YOUR TASK –
What follows is a listing to be transcribed exactly.

DATA –
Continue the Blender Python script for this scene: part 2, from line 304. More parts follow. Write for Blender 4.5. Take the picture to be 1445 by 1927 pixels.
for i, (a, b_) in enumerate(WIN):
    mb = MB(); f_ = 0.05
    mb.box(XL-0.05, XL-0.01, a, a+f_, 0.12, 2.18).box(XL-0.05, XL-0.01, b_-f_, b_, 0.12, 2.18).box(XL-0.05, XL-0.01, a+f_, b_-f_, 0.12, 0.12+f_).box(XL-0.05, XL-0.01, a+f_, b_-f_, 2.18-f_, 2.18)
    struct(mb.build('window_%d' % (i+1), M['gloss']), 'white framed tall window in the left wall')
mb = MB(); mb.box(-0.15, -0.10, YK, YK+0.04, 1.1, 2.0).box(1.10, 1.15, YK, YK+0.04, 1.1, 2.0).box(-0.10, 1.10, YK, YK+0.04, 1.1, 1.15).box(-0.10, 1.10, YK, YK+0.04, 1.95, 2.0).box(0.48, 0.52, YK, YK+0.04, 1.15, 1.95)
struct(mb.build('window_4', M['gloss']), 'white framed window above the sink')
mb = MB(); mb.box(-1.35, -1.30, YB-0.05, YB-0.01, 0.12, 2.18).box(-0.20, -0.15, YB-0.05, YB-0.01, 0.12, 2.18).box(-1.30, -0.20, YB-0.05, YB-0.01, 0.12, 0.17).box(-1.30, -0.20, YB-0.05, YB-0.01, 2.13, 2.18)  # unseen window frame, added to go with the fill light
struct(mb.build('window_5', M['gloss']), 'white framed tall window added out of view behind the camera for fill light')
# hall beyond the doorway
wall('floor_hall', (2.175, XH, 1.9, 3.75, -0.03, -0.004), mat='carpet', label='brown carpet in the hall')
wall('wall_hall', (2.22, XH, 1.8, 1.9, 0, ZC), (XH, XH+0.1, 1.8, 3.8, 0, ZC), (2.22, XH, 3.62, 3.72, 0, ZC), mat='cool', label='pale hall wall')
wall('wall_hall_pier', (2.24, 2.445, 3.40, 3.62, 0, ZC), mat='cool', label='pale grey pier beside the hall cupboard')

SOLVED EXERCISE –
Continue the Blender Python script for this scene: part 2, from line 304. More parts follow. Write for Blender 4.5. Take the picture to be 1445 by 1927 pixels.
for i, (a, b_) in enumerate(WIN):
    mb = MB(); f_ = 0.05
    mb.box(XL-0.05, XL-0.01, a, a+f_, 0.12, 2.18).box(XL-0.05, XL-0.01, b_-f_, b_, 0.12, 2.18).box(XL-0.05, XL-0.01, a+f_, b_-f_, 0.12, 0.12+f_).box(XL-0.05, XL-0.01, a+f_, b_-f_, 2.18-f_, 2.18)
    struct(mb.build('window_%d' % (i+1), M['gloss']), 'white framed tall window in the left wall')
mb = MB(); mb.box(-0.15, -0.10, YK, YK+0.04, 1.1, 2.0).box(1.10, 1.15, YK, YK+0.04, 1.1, 2.0).box(-0.10, 1.10, YK, YK+0.04, 1.1, 1.15).box(-0.10, 1.10, YK, YK+0.04, 1.95, 2.0).box(0.48, 0.52, YK, YK+0.04, 1.15, 1.95)
struct(mb.build('window_4', M['gloss']), 'white framed window above the sink')
mb = MB(); mb.box(-1.35, -1.30, YB-0.05, YB-0.01, 0.12, 2.18).box(-0.20, -0.15, YB-0.05, YB-0.01, 0.12, 2.18).box(-1.30, -0.20, YB-0.05, YB-0.01, 0.12, 0.17).box(-1.30, -0.20, YB-0.05, YB-0.01, 2.13, 2.18)  # unseen window frame, added to go with the fill light
struct(mb.build('window_5', M['gloss']), 'white framed tall window added out of view behind the camera for fill light')
# hall beyond the doorway
wall('floor_hall', (2.175, XH, 1.9, 3.75, -0.03, -0.004), mat='carpet', label='brown carpet in the hall')
wall('wall_hall', (2.22, XH, 1.8, 1.9, 0, ZC), (XH, XH+0.1, 1.8, 3.8, 0, ZC), (2.22, XH, 3.62, 3.72, 0, ZC), mat='cool', label='pale hall wall')
wall('wall_hall_pier', (2.24, 2.445, 3.40, 3.62, 0, ZC), mat='cool', label='pale grey pier beside the hall cupboard')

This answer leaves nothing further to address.